(Given problem)
Exactly and only the lines from the one containing "frame = part('tower_frame', tf, galvL" through the one containing "c_ = ft.lerp(tp_, .15" are to be repeated, both ends included.

(Data block)
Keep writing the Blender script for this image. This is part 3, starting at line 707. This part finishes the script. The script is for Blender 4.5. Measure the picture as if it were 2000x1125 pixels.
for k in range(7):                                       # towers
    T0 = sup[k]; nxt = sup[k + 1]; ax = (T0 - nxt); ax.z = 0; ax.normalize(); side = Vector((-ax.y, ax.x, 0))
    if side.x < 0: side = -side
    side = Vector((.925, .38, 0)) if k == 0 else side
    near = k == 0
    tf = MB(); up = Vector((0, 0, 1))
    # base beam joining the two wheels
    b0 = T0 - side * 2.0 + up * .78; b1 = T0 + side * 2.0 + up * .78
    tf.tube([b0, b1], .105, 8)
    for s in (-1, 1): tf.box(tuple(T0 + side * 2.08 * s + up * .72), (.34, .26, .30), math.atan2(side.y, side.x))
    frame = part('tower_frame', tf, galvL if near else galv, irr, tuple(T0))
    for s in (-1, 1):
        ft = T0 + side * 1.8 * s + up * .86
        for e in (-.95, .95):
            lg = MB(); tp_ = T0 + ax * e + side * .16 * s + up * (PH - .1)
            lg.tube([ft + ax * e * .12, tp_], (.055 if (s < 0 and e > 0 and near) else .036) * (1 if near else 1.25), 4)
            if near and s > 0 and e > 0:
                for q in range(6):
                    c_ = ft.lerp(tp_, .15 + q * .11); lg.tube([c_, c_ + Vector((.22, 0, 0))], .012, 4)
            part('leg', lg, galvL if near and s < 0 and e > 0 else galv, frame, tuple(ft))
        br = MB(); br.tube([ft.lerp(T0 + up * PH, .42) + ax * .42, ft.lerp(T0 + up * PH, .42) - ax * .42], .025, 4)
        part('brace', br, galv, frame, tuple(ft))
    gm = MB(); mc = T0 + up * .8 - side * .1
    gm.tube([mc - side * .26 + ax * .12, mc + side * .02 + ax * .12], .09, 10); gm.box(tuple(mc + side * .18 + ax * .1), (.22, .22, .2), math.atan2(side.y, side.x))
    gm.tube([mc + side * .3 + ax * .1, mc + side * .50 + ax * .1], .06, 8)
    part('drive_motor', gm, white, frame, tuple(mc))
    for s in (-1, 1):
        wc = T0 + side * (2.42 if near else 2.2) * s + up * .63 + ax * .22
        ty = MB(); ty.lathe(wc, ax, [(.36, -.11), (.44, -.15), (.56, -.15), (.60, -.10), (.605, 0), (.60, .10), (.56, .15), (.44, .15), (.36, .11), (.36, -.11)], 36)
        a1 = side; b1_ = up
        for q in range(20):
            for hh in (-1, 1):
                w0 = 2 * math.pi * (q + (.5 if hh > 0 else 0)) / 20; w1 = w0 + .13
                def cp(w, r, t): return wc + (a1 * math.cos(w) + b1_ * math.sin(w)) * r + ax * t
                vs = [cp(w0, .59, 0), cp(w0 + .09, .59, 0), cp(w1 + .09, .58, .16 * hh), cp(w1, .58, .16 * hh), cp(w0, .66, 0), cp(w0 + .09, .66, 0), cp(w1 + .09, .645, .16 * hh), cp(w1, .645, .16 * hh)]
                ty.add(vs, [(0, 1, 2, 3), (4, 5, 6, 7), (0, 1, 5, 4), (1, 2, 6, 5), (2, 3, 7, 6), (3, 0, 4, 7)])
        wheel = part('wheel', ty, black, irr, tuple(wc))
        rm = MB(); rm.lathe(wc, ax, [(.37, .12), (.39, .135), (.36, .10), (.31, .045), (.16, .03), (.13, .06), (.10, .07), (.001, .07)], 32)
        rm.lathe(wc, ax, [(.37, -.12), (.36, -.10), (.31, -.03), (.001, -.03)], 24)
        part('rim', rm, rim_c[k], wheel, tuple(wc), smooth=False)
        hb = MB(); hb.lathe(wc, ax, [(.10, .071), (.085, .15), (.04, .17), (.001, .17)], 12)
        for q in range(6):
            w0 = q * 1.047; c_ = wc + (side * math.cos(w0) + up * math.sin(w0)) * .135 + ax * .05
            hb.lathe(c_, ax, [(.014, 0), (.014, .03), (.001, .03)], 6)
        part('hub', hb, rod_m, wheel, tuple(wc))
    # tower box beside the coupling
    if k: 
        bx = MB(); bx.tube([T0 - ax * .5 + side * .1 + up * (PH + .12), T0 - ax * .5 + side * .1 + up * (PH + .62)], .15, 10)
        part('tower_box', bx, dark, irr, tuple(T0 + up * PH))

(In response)
    frame = part('tower_frame', tf, galvL if near else galv, irr, tuple(T0))
    for s in (-1, 1):
        ft = T0 + side * 1.8 * s + up * .86
        for e in (-.95, .95):
            lg = MB(); tp_ = T0 + ax * e + side * .16 * s + up * (PH - .1)
            lg.tube([ft + ax * e * .12, tp_], (.055 if (s < 0 and e > 0 and near) else .036) * (1 if near else 1.25), 4)
            if near and s > 0 and e > 0:
                for q in range(6):
                    c_ = ft.lerp(tp_, .15 + q * .11); lg.tube([c_, c_ + Vector((.22, 0, 0))], .012, 4)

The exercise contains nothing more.